Héctor de Mauleón stated that political violence erupted since 2018 and was reaffirmed in the 2021 elections because “it already had the clear mark of organized crime in the electoral process.”

He asserted that the advance of organized crime increased, and in these elections, the political violence exercised is related to territorial control.

“If one reviews the list of violent events in these elections, Guerrero leads the list,” De Mauleón pointed out, adding that Chiapas occupies the second place.

Armando Vargas highlighted the 230% increase in violence from 2018 to 2023 and pointed to three factors: greater accumulation in territories of non-traditional illicit markets, a higher number of criminal groups disputing territories, and the deterioration of the State’s institutional capacities.

“Violence allows criminal groups to intervene in the elections,” he mentioned.

Slow and insufficient, Armando Vargas described the Mexican State’s intervention in this electoral process.

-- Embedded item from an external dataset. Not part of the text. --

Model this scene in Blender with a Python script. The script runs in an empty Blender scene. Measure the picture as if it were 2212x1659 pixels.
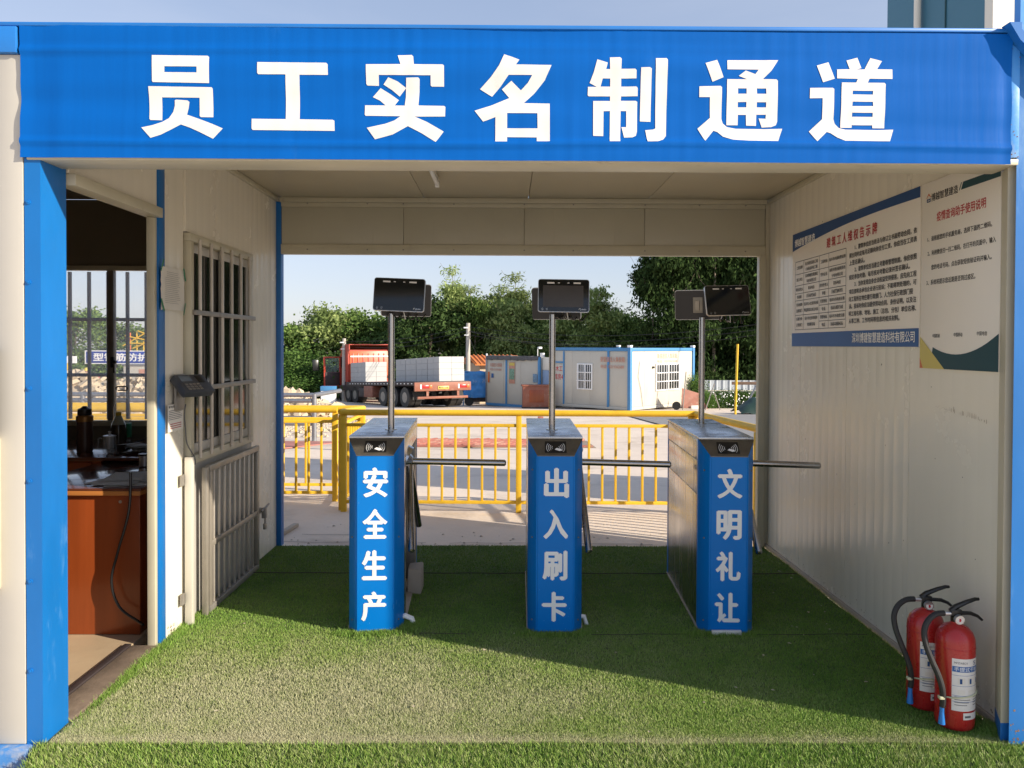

Maite Azuela believes there is collusion between political forces and organized crime; “the ones who are supposed to protect you are taking sides with those who attacked you.”

Armando Vargas explained that there could be dynamics and relationships between the government and organized crime, indicating two types of dynamics: collaboration, where organizational growth is sought, and domination, where organized crime subjugates the government to grow organizationally. He noted that without understanding these dynamics, one is attempting to address an unknown problem.

“The reality surpasses the President,” De Mauleón stated, referencing Andrés Manuel López Obrador’s comments about the current political campaigns, which he described as “very mild.”

The Integralia Public Security consultant mentioned that one explanation for the higher number of murdered Morena candidates is their proximity to power; “whether as opposition or as officialdom, this makes criminal groups try to get close to figures who can give them access to power or threaten the power already established.”

Maite Azuela suggested that the number of assassinated Morena candidates might be due to the resistance they put up against organized crime, “because if there were this acquisition and growth of power shared with organized crime, they would not be desirable targets of those gaining political power with this force.”

Héctor de Mauleón recalled the assassination of Aníbal Zúñiga Cortés, a candidate for councilor in the municipality, and his wife Rubí Bravo Solís on Thursday, May 16. “There were signs that something terrible was happening,” he said.

He accused that, in response to these events, the reaction has been denial, blaming the media for sensationalism, calling it vulture season, claiming it is overblown, saying the election is mild, and that it is the most peaceful in Mexico.

Finally, Armando Vargas expressed that violence will have different effects on citizen participation and will motivate “protest votes.”